Steve Youngs wrote:
VB> 1) the package would be ready to run even without the .elc
True for most packages, but not all. And don't forget about the
'auto-autoloads.el[c]' and 'custom-load.el[c]' that get created
when I build the packages.
Er, what *is* auto-autoloads? Sounds worryingly
meta-level... :-)
VB> 2) the size of the .elc files amounts to something over
VB> 50% size of the .el files (in the case of prog-modes, it's
VB> over 1MB)
It's a trade off. Between size of package and ease of
installation.
VB> 3) these files can be created by anybody who has xemacs,
VB> i.e. anybody who could conceivably want to use them
Very true.

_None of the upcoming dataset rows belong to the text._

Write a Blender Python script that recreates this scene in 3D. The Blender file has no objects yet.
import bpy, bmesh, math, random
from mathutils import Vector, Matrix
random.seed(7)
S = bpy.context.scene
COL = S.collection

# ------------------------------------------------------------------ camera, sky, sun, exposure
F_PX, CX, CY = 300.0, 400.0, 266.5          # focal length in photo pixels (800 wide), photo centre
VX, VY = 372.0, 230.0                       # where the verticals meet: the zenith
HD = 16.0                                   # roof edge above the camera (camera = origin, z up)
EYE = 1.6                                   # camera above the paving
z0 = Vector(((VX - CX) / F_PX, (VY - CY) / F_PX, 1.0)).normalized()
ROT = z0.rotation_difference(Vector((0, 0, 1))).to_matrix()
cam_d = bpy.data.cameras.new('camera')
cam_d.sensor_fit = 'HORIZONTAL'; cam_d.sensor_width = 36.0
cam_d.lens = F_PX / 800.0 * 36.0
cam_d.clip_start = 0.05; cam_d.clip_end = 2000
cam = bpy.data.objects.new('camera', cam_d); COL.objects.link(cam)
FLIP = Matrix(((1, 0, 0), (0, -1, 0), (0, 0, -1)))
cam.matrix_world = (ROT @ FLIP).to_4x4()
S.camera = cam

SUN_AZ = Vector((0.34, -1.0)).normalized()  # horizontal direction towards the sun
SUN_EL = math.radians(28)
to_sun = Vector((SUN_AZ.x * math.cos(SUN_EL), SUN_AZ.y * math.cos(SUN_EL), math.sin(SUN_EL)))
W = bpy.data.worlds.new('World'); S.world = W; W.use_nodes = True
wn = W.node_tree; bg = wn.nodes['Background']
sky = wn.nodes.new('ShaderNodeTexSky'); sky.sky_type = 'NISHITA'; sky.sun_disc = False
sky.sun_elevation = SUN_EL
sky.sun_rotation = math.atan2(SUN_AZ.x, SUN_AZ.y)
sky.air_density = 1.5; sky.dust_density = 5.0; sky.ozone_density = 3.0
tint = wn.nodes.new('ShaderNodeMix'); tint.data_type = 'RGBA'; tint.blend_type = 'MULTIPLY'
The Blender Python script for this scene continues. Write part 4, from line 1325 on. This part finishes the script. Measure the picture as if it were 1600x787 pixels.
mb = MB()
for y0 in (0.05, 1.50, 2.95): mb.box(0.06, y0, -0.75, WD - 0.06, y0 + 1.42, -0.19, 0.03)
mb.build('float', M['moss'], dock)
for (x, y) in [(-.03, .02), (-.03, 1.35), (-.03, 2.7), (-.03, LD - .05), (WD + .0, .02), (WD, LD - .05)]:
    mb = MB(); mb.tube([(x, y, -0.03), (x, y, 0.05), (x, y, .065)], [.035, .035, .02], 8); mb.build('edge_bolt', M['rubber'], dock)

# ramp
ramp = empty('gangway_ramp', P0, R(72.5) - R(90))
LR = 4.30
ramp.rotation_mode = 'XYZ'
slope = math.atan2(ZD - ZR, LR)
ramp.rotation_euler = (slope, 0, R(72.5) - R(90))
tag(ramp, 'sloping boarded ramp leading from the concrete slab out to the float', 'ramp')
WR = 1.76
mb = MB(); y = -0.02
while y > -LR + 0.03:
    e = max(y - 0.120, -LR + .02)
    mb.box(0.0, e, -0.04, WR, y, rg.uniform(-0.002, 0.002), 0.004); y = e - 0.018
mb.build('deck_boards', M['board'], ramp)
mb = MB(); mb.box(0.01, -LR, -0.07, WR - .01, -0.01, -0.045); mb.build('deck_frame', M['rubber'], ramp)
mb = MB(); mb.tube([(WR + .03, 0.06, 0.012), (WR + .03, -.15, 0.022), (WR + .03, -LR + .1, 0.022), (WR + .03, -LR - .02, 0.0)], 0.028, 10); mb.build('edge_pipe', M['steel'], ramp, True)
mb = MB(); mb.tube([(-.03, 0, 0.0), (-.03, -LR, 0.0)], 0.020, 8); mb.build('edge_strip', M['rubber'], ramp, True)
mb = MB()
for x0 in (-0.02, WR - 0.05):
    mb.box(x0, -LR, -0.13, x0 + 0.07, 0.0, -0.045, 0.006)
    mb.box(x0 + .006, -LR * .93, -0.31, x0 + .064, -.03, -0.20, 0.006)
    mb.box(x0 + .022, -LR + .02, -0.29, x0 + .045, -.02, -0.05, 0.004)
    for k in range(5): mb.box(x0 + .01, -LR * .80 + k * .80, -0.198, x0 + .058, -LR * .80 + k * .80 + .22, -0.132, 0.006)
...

Not everyone would want to though (some may not even
know how). There could be problems with requires and macros and
...
Byte-compiling the packages is one way that I can check that
they don't have compile-time errors.
I absolutely don't object to you
compiling packages - just
to the distributing of the compiled files, iff they can be
automatically compiled on end-users machines... Wouldn't local
compilation further increase the software quality (i.e. catching
corruption in CVS - I admit the increase probably wouldn't be very
dramatic)? Can you estimate the percentage of packages (or rather
package code) whose compilation is straightforward?
You can of course build the packages yourself (plenty of people
do). Just grab the "packages" module out of CVS.
What I want is to
minimize downloads (the rest of the world may
have moved on, but I still pay for my phone connection by
the minute)... Say I want the latest version of prog-modes;
how do I get it (and nothing else) from xemacs CVS?